I’m constantly amazed by simple research that tends to prove what you’ve already figured out from gut instinct. I’m not knocking the research at all but, for example, learning for
a fact that consumers will leave a video site within a split second if the video doesn’t develop is not news. But knowing the whole world does it, based on research and surveys, gives empirical
credence to your observations, kind of like how satisfied you felt when you learned how all the other kids also took apart their Oreo cookies, too.

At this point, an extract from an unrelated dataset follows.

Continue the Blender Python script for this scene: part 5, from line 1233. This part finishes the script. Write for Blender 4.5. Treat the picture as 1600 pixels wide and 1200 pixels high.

As an example, earlier this year, Relevancy Group released a study that showed that three quarters of the marketers it studied didn’t
include videos in their emails to customers despite the pretty plain evidence that consumers will click on videos with the flimsiest provocation. Virtually every month comScore reports a new record
for the number of video ads consumed. It was 11 billion in June. Each
one that is seen, in theory at least, brings a consumer that much closer to the business-end of the funnel.
To me, it would be more satisfying if these no-shows stayed away out of some
principle that makes them non-believers. But only 22% said that, more or less, they were unconvinced. But the study said a whopping 43% avoided attaching videos to emails simply because they
didn’t have any, and 27% suggested producing them would be too expensive.
Those marketers that got religion, however, reported the predictable thing—55% said videos aided
the click-through rate, 44% said it increased the amount of time they spent on the email, and 41% said it increased the likelihood that customers would forward the email to somebody else, or share the
video.
I guess you could hope all of those percentages were higher—far higher, in fact—but advertising and marketing is a game of percentages, after all. The number of people
who do anything at all after seeing a television commercial, even several times, must be in the very low single digits.
But again, everybody must know that, right?